23 September 2010

Great Quotes from this weeks Reading

Here are some pretty wonderful quotes from my readings. Not sure what to think of them yet, but they jumped off the page at me.

"There is no device whatever to be incented for securing hapiness without industry, economy, and virtue"

"What folly it is to think that vice and passion are limited by classes, that liberty consists only in taking power away from nobles and priests and giving it to artisans and peasants and that these latter will never abuse it!"

Sumner, "Forgotten Man"

This guy is a real proto-Rand. Has just as much passion, and the ideals are similar. Maybe doesn't romanticize as much as she. There is something here that resonates deep within me... A conservative take on the foundations of Classical Liberalism... A Libertarian almost.

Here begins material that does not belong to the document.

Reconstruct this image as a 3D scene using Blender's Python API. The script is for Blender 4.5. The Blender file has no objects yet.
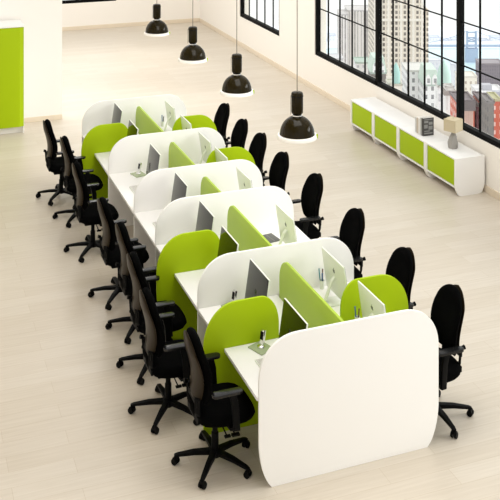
import bpy, bmesh, math, random
from mathutils import Vector, Matrix
R_ = math.radians
SC = bpy.context.scene
COL = SC.collection

# ------------------------------------------------------------------ camera
FPX, HZ, CAMH = 966.0, -162.0, 5.0
YAW = math.atan2(359.0, 966.0)
cd = bpy.data.cameras.new('camera')
cam = bpy.data.objects.new('camera', cd)
COL.objects.link(cam)
cam.location = (0, 0, CAMH)
cam.rotation_euler = (math.pi / 2, 0, -YAW)
cd.sensor_width = 36.0
cd.lens = FPX * 36.0 / 500.0
cd.shift_y = -(250 - HZ) / 500.0
cd.clip_start, cd.clip_end = 0.1, 6000
SC.camera = cam

# ------------------------------------------------------------------ light
W = bpy.data.worlds.new('overcast_sky')
SC.world = W
W.use_nodes = True
bg = W.node_tree.nodes['Background']
bg.inputs['Color'].default_value = (1.0, 1.0, 0.995, 1)
bg.inputs['Strength'].default_value = 0.90
sd = bpy.data.lights.new('sun', 'SUN')
sd.energy = 1.9
sd.angle = R_(30)
sd.color = (1.0, 0.98, 0.955)
sun = bpy.data.objects.new('sun', sd)
COL.objects.link(sun)
sun_from = Vector((1.0, -0.34, 0.46))
sun.rotation_euler = sun_from.to_track_quat('Z', 'Y').to_euler()

ad = bpy.data.lights.new('added_fill_light', 'AREA')       # unseen area light added to brighten floor and wall at the rear left
ad.shape = 'RECTANGLE'; ad.size = 2.2; ad.size_y = 2.4
ad.energy = 165
ad.spread = R_(150)
ad.color = (1.0, 0.99, 0.97)
rear_fill = bpy.data.objects.new('added_fill_light', ad)
COL.objects.link(rear_fill)
rear_fill.location = (3.0, 19.4, 6.1)
a2 = bpy.data.lights.new('added_fill_light', 'AREA')       # second added light, aimed at the far screens to lift their fronts
a2.shape = 'RECTANGLE'; a2.size = 2.5; a2.size_y = 4.0
a2.energy = 140
a2.color = (1.0, 0.985, 0.95)
bench_fill = bpy.data.objects.new('added_fill_light', a2)
COL.objects.link(bench_fill)
bench_fill.location = (3.3, 8.2, 6.1)
bench_fill.rotation_euler = (Vector((3.3, 8.2, 6.1)) - Vector((3.7, 12.5, 0.8))).to_track_quat('Z', 'Y').to_euler()

VS = SC.view_settings
VS.view_transform = 'Standard'
VS.look = 'None'
VS.gamma = 1.0
VS.use_curve_mapping = False
VS.exposure = 0.40

# ------------------------------------------------------------------ materials
def pmat(name, col, rough=0.5, spec=0.5, metal=0.0, bump=None, coat=0.0, trans=0.0, emit=None):
    m = bpy.data.materials.new(name)
    m.use_nodes = True
    nt = m.node_tree
    b = nt.nodes['Principled BSDF']
    b.inputs['Base Color'].default_value = (*col, 1)
    b.inputs['Roughness'].default_value = rough
    b.inputs['Specular IOR Level'].default_value = spec
    b.inputs['Metallic'].default_value = metal
    b.inputs['Coat Weight'].default_value = coat
    b.inputs['Transmission Weight'].default_value = trans
    tc = nt.nodes.new('ShaderNodeTexCoord')
    if bump:
        sc, st = bump
        n = nt.nodes.new('ShaderNodeTexNoise')
        n.inputs['Scale'].default_value = sc
        n.inputs['Detail'].default_value = 3
        nt.links.new(tc.outputs['Object'], n.inputs['Vector'])
        bp = nt.nodes.new('ShaderNodeBump')
        bp.inputs['Strength'].default_value = st
        bp.inputs['Distance'].default_value = 0.004
        nt.links.new(n.outputs['Fac'], bp.inputs['Height'])
        nt.links.new(bp.outputs['Normal'], b.inputs['Normal'])
    return m

M = {}
M['white'] = pmat('white_laminate', (0.86, 0.845, 0.815), 0.45, 0.35)
M['white_edge'] = pmat('white_edge_band', (0.80, 0.77, 0.73), 0.5, 0.3)
M['green'] = pmat('lime_laminate', (0.36, 0.50, 0.003), 0.5, 0.16)
M['spine'] = pmat('lime_screen_laminate', (0.37, 0.51, 0.03), 0.45, 0.4)
M['wall'] = pmat('cream_plaster', (0.87, 0.825, 0.755), 0.85, 0.2, bump=(60, 0.05))
M['wallw'] = pmat('white_plaster', (0.90, 0.87, 0.82), 0.85, 0.2, bump=(60, 0.05))
M['base'] = pmat('beige_skirting', (0.74, 0.64, 0.50), 0.5, 0.3)
M['frame'] = pmat('black_steel', (0.002, 0.002, 0.002), 0.6, 0.08)
M['fabric'] = pmat('black_fabric', (0.0015, 0.0015, 0.0015), 0.95, 0.03, bump=(500, 0.3))
M['shell'] = pmat('black_brown_plastic', (0.018, 0.012, 0.006), 0.30, 0.07)
M['plastic'] = pmat('black_plastic', (0.0015, 0.0015, 0.0015), 0.5, 0.09)
M['armpad'] = pmat('black_soft_plastic', (0.006, 0.006, 0.006), 0.25, 0.35)
M['lampblack'] = pmat('gloss_black_enamel', (0.012, 0.008, 0.001), 0.14, 0.13)
M['chrome'] = pmat('brushed_chrome', (0.8, 0.8, 0.8), 0.2, 0.5, metal=1.0)
M['cable'] = pmat('grey_cable', (0.18, 0.16, 0.13), 0.6)
M['diff'] = pmat('opal_glass', (0.93, 0.90, 0.84), 0.25, 0.5)
M['alu'] = pmat('white_casing', (0.74, 0.765, 0.68), 0.3, 0.5)
M['screen'] = pmat('dark_screen_glass', (0.003, 0.004, 0.003), 0.06, 0.62)
M['logo'] = pmat('grey_logo', (0.08, 0.085, 0.08), 0.4)
M['phonebase'] = pmat('smoked_green_acrylic', (0.36, 0.42, 0.26), 0.15, 0.6)
M['key'] = pmat('pale_keys', (0.62, 0.60, 0.56), 0.6)
M['darkgrey'] = pmat('dark_grey_cover', (0.09, 0.09, 0.085), 0.5)
M['midgrey'] = pmat('mid_grey_paper', (0.22, 0.22, 0.21), 0.6)
M['teal'] = pmat('teal_plastic', (0.02, 0.20, 0.24), 0.4)
M['blue'] = pmat('blue_plastic', (0.03, 0.12, 0.30), 0.4)
M['brown'] = pmat('brown_pencil', (0.10, 0.03, 0.02), 0.5)
M['stone'] = pmat('grey_stone', (0.30, 0.285, 0.26), 0.7, bump=(40, 0.4))
M['linen'] = pmat('beige_linen', (0.56, 0.48, 0.33), 0.9, 0.1, bump=(200, 0.3))
M['paper'] = pmat('book_pages', (0.74, 0.71, 0.65), 0.8)

def floor_mat():
    m = bpy.data.materials.new('pale_oak_laminate')
    m.use_nodes = True
    nt = m.node_tree; L = nt.links
    b = nt.nodes['Principled BSDF']
    tc = nt.nodes.new('ShaderNodeTexCoord')
    br = nt.nodes.new('ShaderNodeTexBrick')
    br.inputs['Scale'].default_value = 1.0
    br.inputs['Brick Width'].default_value = 1.38
    br.inputs['Row Height'].default_value = 0.195
    br.inputs['Mortar Size'].default_value = 0.0016
    br.inputs['Mortar Smooth'].default_value = 0.3
    br.inputs['Bias'].default_value = 0.0
    br.offset = 0.37
    br.inputs['Color1'].default_value = (0.640, 0.578, 0.490, 1)
    br.inputs['Color2'].default_value = (0.600, 0.532, 0.438, 1)
    br.inputs['Mortar'].default_value = (0.50, 0.42, 0.31, 1)
    L.new(tc.outputs['Object'], br.inputs['Vector'])
    mp = nt.nodes.new('ShaderNodeMapping')
    mp.inputs['Scale'].default_value = (1.2, 26, 1)
    L.new(tc.outputs['Object'], mp.inputs['Vector'])
    n = nt.nodes.new('ShaderNodeTexNoise')
    n.inputs['Scale'].default_value = 1.6
    n.inputs['Detail'].default_value = 5
    n.inputs['Distortion'].default_value = 0.6
    L.new(mp.outputs['Vector'], n.inputs['Vector'])
    cr = nt.nodes.new('ShaderNodeValToRGB')
    cr.color_ramp.elements[0].position = 0.3
    cr.color_ramp.elements[0].color = (0.90, 0.885, 0.86, 1)
    cr.color_ramp.elements[1].position = 0.72
    cr.color_ramp.elements[1].color = (1, 1, 1, 1)
    L.new(n.outputs['Fac'], cr.inputs['Fac'])
    mx = nt.nodes.new('ShaderNodeMixRGB')
    mx.blend_type = 'MULTIPLY'
    mx.inputs['Fac'].default_value = 1.0
    L.new(br.outputs['Color'], mx.inputs['Color1'])
    L.new(cr.outputs['Color'], mx.inputs['Color2'])
    L.new(mx.outputs['Color'], b.inputs['Base Color'])
    b.inputs['Roughness'].default_value = 0.36
    b.inputs['Specular IOR Level'].default_value = 0.45
    return m
M['floor'] = floor_mat()

def glass_mat():
    m = bpy.data.materials.new('window_glass')
    m.use_nodes = True
    nt = m.node_tree; L = nt.links
    nt.nodes.remove(nt.nodes['Principled BSDF'])
    out = nt.nodes['Material Output']
    tr = nt.nodes.new('ShaderNodeBsdfTransparent')
    tr.inputs['Color'].default_value = (0.97, 0.985, 0.98, 1)
    gl = nt.nodes.new('ShaderNodeBsdfGlossy')
    gl.inputs['Roughness'].default_value = 0.02
    ge = nt.nodes.new('ShaderNodeNewGeometry')
    dt = nt.nodes.new('ShaderNodeVectorMath'); dt.operation = 'DOT_PRODUCT'
    L.new(ge.outputs['Normal'], dt.inputs[0]); L.new(ge.outputs['Incoming'], dt.inputs[1])
    def mth(op, x, y=None):
        nd = nt.nodes.new('ShaderNodeMath'); nd.operation = op
        for i, v in enumerate((x, y)):
            if v is None: continue
            if isinstance(v, (int, float)): nd.inputs[i].default_value = v
            else: L.new(v, nd.inputs[i])
        return nd.outputs[0]
    fre = mth('ADD', mth('MULTIPLY', mth('POWER', mth('SUBTRACT', 1.0, mth('ABSOLUTE', dt.outputs['Value'])), 5.0), 0.5), 0.02)
    mx = nt.nodes.new('ShaderNodeMixShader')
    L.new(fre, mx.inputs['Fac'])
    L.new(tr.outputs['BSDF'], mx.inputs[1])
    L.new(gl.outputs['BSDF'], mx.inputs[2])
    L.new(mx.outputs['Shader'], out.inputs['Surface'])
    return m
M['glass'] = glass_mat()

def facade(name, wall, win, sx, sz, fx, fz, ox=0.0, stripes=False):
    """wall colour with a grid of windows laid out in the building's own coordinates"""
    m = bpy.data.materials.new(name)
    m.use_nodes = True
    nt = m.node_tree; L = nt.links
    b = nt.nodes['Principled BSDF']
    b.inputs['Roughness'].default_value = 0.8
    tc = nt.nodes.new('ShaderNodeTexCoord')
    sp = nt.nodes.new('ShaderNodeSeparateXYZ')
    L.new(tc.outputs['Object'], sp.inputs[0])
    def mth(op, a, bb):
        nd = nt.nodes.new('ShaderNodeMath'); nd.operation = op
        for i, v in enumerate((a, bb)):
            if v is None: continue
            if isinstance(v, (int, float)): nd.inputs[i].default_value = v
            else: L.new(v, nd.inputs[i])
        return nd.outputs[0]
    def band(src, size, frac, off=0.0):
        q = mth('FRACT', mth('ADD', mth('DIVIDE', src, size), 100.0 + off), None)
        return mth('LESS_THAN', mth('ABSOLUTE', mth('SUBTRACT', q, 0.5), None), frac / 2)
    u = mth('ADD', sp.outputs[0], sp.outputs[1])
    f = band(u, sx, fx, ox)
    if not stripes:
        f = mth('MULTIPLY', f, band(sp.outputs[2], sz, fz))
    ge = nt.nodes.new('ShaderNodeNewGeometry')
    sn = nt.nodes.new('ShaderNodeSeparateXYZ')
    L.new(ge.outputs['True Normal'], sn.inputs[0])
    side = mth('LESS_THAN', mth('ABSOLUTE', sn.outputs[2], None), 0.5)
    f = mth('MULTIPLY', f, side)
    n = nt.nodes.new('ShaderNodeTexNoise')
    n.inputs['Scale'].default_value = 0.22
    L.new(tc.outputs['Object'], n.inputs['Vector'])
    mr = nt.nodes.new('ShaderNodeMapRange')
    mr.inputs['From Min'].default_value = 0.3
    mr.inputs['From Max'].default_value = 0.7
    mr.inputs['To Min'].default_value = 0.6
    mr.inputs['To Max'].default_value = 1.0
    L.new(n.outputs['Fac'], mr.inputs['Value'])
    f = mth('MULTIPLY', f, mr.outputs['Result'])
    mx = nt.nodes.new('ShaderNodeMixRGB')
    mx.inputs['Color1'].default_value = (*wall, 1)
    mx.inputs['Color2'].default_value = (*win, 1)
    L.new(f, mx.inputs['Fac'])
    L.new(mx.outputs['Color'], b.inputs['Base Color'])
    return m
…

It is consistent though, with the traditional under-valuing of the "shiftless", and reflects a lack of understanding about the untapped capabilities of the destitute, who may be a victim of social systems instead of the villiam of economics. A market of free contract is all well and good, in theory, but when your thesis rests on "equally applied liberty" in a culture of racism, sexism, generalization and assumption, rational contracts may not be truly based on skill and ethic. There is something to be said about this theory, but perhaps, like all theories, it is faulty when applied.

22 September 2010

Back Up and Running

Thanks for staying with us.

The summer here was hectic, no time at all. What a shame.

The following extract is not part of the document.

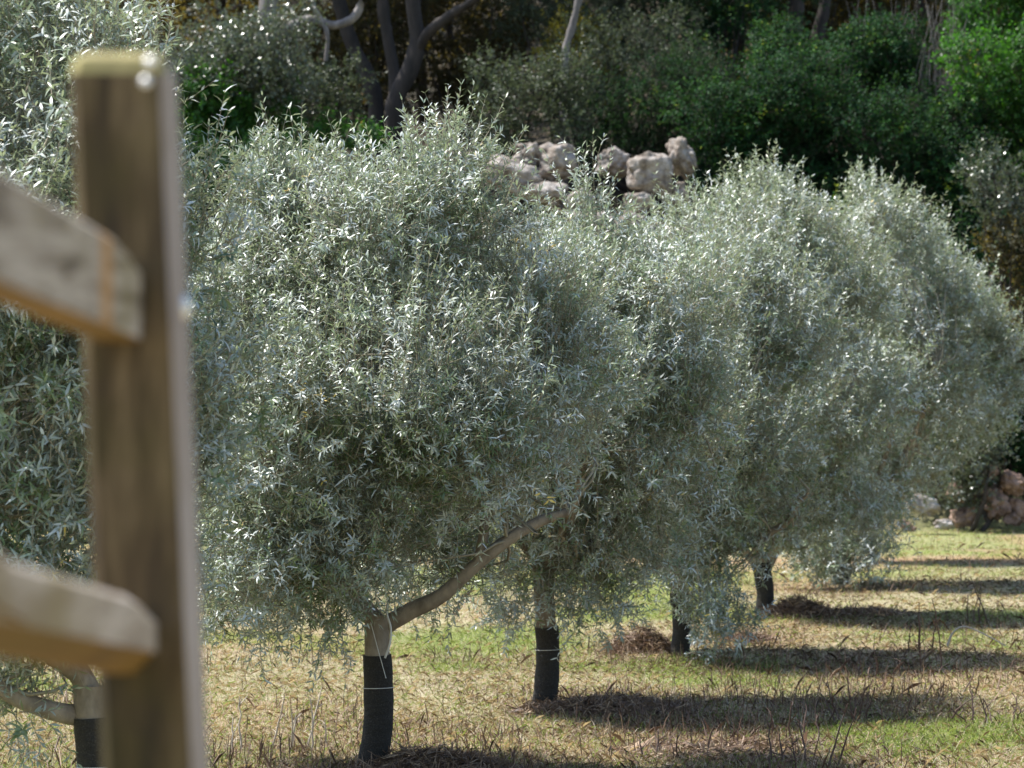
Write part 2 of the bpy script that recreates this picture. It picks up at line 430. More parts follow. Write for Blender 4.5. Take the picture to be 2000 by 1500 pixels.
def make_shoots(lobes, n, g, shell=0.5, up=0.55, outw=0.75, jit=0.45, length=(0.22, 0.45), bend=0.25, droop_low=0.0, centre=None):
    c, r, w = lobes_arr(lobes)
    k = g.choice(len(c), n, p=w)
    d = nrm(g.normal(size=(n, 3)))
    rad = shell + (1 - shell) * g.random(n) ** 0.7
    b = c[k] + d * r[k] * rad[:, None]
    L = g.uniform(*length, size=n)
    low = np.clip(-d[:, 2], 0, 1)
    dirn = d * outw + np.array([0, 0, 1.0]) * (up - droop_low * low * 1.6)[:, None] + g.normal(size=(n, 3)) * jit
    dirn = nrm(dirn)
    kb = np.array([0, 0, 1.0])[None] * (g.normal(0.0, 1, n) * bend - droop_low * 0.35 * low)[:, None] + g.normal(size=(n, 3)) * bend * 0.4
    return b, dirn, L, kb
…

But, without any sort of explanation, we are back! And back to writing again. (Its about time)

Since the last post, I have jumped ship from the enlisted band wagon. Can't say I'll miss it that much, but I will definitely miss the camaraderie that accompanies the equality of rank. I shall look back fondly of my time here, I think. The commission is still a couple years in coming yet, and until then I must endure the rank of Cadet, a proverbial no-man's land. But such is life, and the rewards for this investment of time and energy will pay off in time.

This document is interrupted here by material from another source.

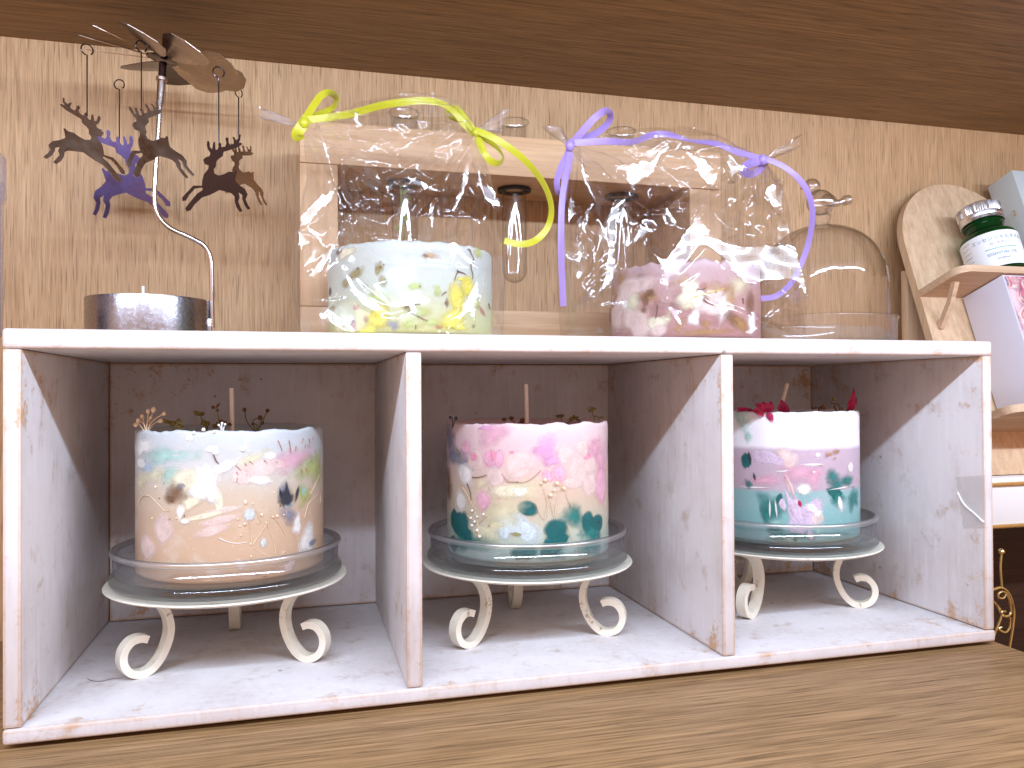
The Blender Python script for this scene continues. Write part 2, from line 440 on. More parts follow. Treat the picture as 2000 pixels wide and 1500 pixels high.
def petal_mat(name, colr, vein=None, soft=.25, alpha=.9, rim=None, vscale=420):
    t = NT(name); v = t.coord()
    a = t.n('ShaderNodeAttribute', attribute_name='rim')
    n1 = t.noise(v, 160, 4, .6)
    c = t.mix(t.rng(n1, .35, .65), [q*.82 for q in colr], [min(1, q*1.12) for q in colr])
    if vein:
        vo = t.n('ShaderNodeTexVoronoi', feature='DISTANCE_TO_EDGE'); t.l(v, vo.inputs['Vector']); vo.inputs['Scale'].default_value = vscale
        c = t.mix(t.math('MULTIPLY', t.rng(vo.outputs[0], .10, .02), .55), c, vein)
    if rim: c = t.mix(t.math('MULTIPLY', t.rng(a.outputs['Fac'], .72, .97), .6), c, rim)
    b = t.bsdf(c, .42, Normal=t.bump(n1, .15, .001)); tr = t.n('ShaderNodeBsdfTransparent')
    f = t.math('MULTIPLY', t.rng(t.math('ADD', a.outputs['Fac'], t.math('MULTIPLY', t.math('SUBTRACT', n1, .5), soft)), 1.0, 1.0-soft), alpha)
    mx = t.n('ShaderNodeMixShader'); t.l(f, mx.inputs[0]); t.l(tr.outputs[0], mx.inputs[1]); t.l(b.outputs[0], mx.inputs[2])
    return t.done(mx.outputs[0])
PM = {
 'pink': petal_mat('pink_petal', (.84, .42, .56), (.92, .70, .76), .5, .78, (.92, .72, .76)),
 'hot': petal_mat('deep_pink_petal', (.78, .26, .40), (.88, .55, .60), .3, .85),
 'blush': petal_mat('blush_petal', (.86, .66, .60), (.92, .82, .78), .38, .66, (.94, .84, .82)),
 'lilacp': petal_mat('orchid_petal', (.76, .40, .66), None, .75, .75),
 'pinkhaze': petal_mat('pink_stain', (.84, .46, .58), None, .95, .75),
 'white': petal_mat('white_petal', (.86, .84, .80), (.94, .93, .90), .5, .85, (.95, .94, .92)),
 'cream': petal_mat('cream_petal', (.84, .78, .55), (.92, .90, .76), .5, .8),
 'creamhaze': petal_mat('cream_stain', (.82, .78, .52), None, .95, .7),
 'lace': petal_mat('skeleton_leaf', (.52, .62, .64), (.92, .95, .96), .4, .85, (.92, .94, .95), 700),
 'teal': petal_mat('teal_petal', (.003, .115, .115), None, .32, .96, (.02, .22, .21)),
 'tealhaze': petal_mat('teal_stain', (.012, .21, .19), None, .85, .85),
 'mint': petal_mat('mint_stain', (.42, .70, .62), None, .95, .75),
 'blue': petal_mat('blue_stain', (.42, .58, .72), None, .95, .7),
 'lime': petal_mat('lime_stain', (.50, .58, .18), None, .9, .75),
 'yellow': petal_mat('yellow_petal', (.70, .62, .05), (.80, .74, .26), .6, .85),
 'brown': petal_mat('dry_brown_petal', (.20, .095, .045), None, .85, .75),
 'gold': petal_mat('amber_petal', (.46, .26, .08), None, .95, .65),
 'char': petal_mat('charred_petal', (.03, .035, .045), None, .5, .95),
 'olive': petal_mat('olive_petal', (.30, .26, .08), (.42, .36, .14), .8, .75),
 'red': petal_mat('rust_stamen', (.48, .20, .17), None, .7, .7),
 'magenta': petal_mat('magenta_petal', (.42, .01, .09), None, .2, .97),
 'dusty': petal_mat('dusty_petal', (.40, .21, .20), None, .9, .8),
 'mauve': petal_mat('mauve_petal', (.62, .48, .62), (.82, .74, .84), .25, .85, (.86, .80, .88)),
 'slate': petal_mat('slate_blotch', (.25, .27, .36), None, .95, .8),  # soft grey-blue blotches on the side of the wax
}

# ================================================================== THE SETTING
WALL_Y = .195; UPZ = .418; LOWZ = -.0025
def setting(name, mb, mat, label, cat):
    o = mb.out(name, mat, sharp=30); tag(o, label, cat, kind='structure'); return o
setting('back_wall', MB().box((-.7, WALL_Y, -.30), (1.5, WALL_Y+.02, .60)), M['wall'], 'light oak veneer wall with fine upright grain behind everything', 'wall')
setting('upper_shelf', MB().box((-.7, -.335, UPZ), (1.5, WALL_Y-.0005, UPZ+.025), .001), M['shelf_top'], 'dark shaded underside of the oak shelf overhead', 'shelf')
setting('lower_shelf', MB().box((-.7, -.335, LOWZ-.025), (.5915, WALL_Y-.0005, LOWZ), .0008), M['shelf'], 'brown oak shelf board under the white box', 'shelf')
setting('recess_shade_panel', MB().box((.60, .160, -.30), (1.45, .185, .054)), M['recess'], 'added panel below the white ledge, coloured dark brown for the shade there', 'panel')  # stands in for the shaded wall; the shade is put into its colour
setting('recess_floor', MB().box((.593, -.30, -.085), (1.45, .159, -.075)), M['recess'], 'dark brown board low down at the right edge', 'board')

# ================================================================== WHITE DISPLAY BOX
W_, D_, H_ = .58524, .190, .200
bx = root('display_box', (W_/2, D_/2, 0), 'distressed white wooden box with three open compartments holding candles', 'display box')
zt, zb = .1902, .0074
MB().box((-.0003, 0, zt), (W_+.0006, D_, H_), .0016, 3).out('top_board', M['paint'], bx)
MB().box((0, -.0004, 0), (W_+.0004, D_, zb), .0014, 3).out('bottom_board', M['paint'], bx)
for x0, x1 in ((0, .0080), (W_-.0071, W_)):
    MB().box((x0, .0003, zb+.0005), (x1, D_-.0003, zt-.0003), .0008, 2).out('side_panel', M['paint'], bx)
for x0, x1 in ((.1936, .2022), (.3841, .3924)):
    MB().box((x0, .0005, zb+.0005), (x1, .1836, zt-.0004), .0009, 2).out('divider', M['paint'], bx)
MB().box((.0086, .1842, zb+.0006), (W_-.0077, .1888, zt-.0006), .0004).out('back_panel', M['paint'], bx)
for x in (.02, .30, .565):
    for y in (.03, .165):
        MB().box((x-.008, y-.008, LOWZ), (x+.008, y+.008, -.0001)).out('foot_pad', M['black'], bx)
# translucent tape with a white string under it, on the right-hand side panel
xs = W_-.0071
def on_right(px, py):
    d = ray(px, py); return CAM + d*((xs-.0003-CAM.x)/d.x)
pts = [on_right(*q) for q in ((1867, 931), (1924, 928), (1926, 1030), (1881, 1032))]
tv = []; tf = []; NN = 10
for j in range(NN+1):
    for i in range(NN+1):
        u, v = i/NN, j/NN
        q = (pts[0]*(1-u)+pts[1]*u)*(1-v) + (pts[3]*(1-u)+pts[2]*u)*v
        q.x -= .0002 + .0007*max(0, 1-abs(u-v*.95-.02)*9)
        if i == 0: q.y += R.uniform(-.0007, .0007)
        tv.append(q)
for j in range(NN):
    for i in range(NN): a = j*(NN+1)+i; tf.append((a, a+1, a+NN+2, a+NN+1))
mesh('tape', tv, tf, M['tape'], bx)['label'] = 'cloudy strip of tape stuck inside the right end'
sp_ = [on_right(*q)+Vector((-.0007, 0, 0)) for q in ((1872, 962), (1885, 985), (1905, 1003), (1923, 1020))]
MB().tube(smooth_path(sp_), .0007, 6).out('string', M['white_string'], bx)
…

I have started my graduate program in History, and so far enjoy it immensely. It is busy, but with no job to worry about (what am I talking about? The army is just about a full time job now) it should become easier as I get accustomed to the pace. I struggle still to keep up with my homework, partially because it is so interesting. I find my reading often prompts me to spend 15 or so minutes pursuing intellectual tangents... Some of the more interesting ones will probably end up here.

That is all for tonight. A good start, I think to myself as I review the post... Or am I just easily appeased?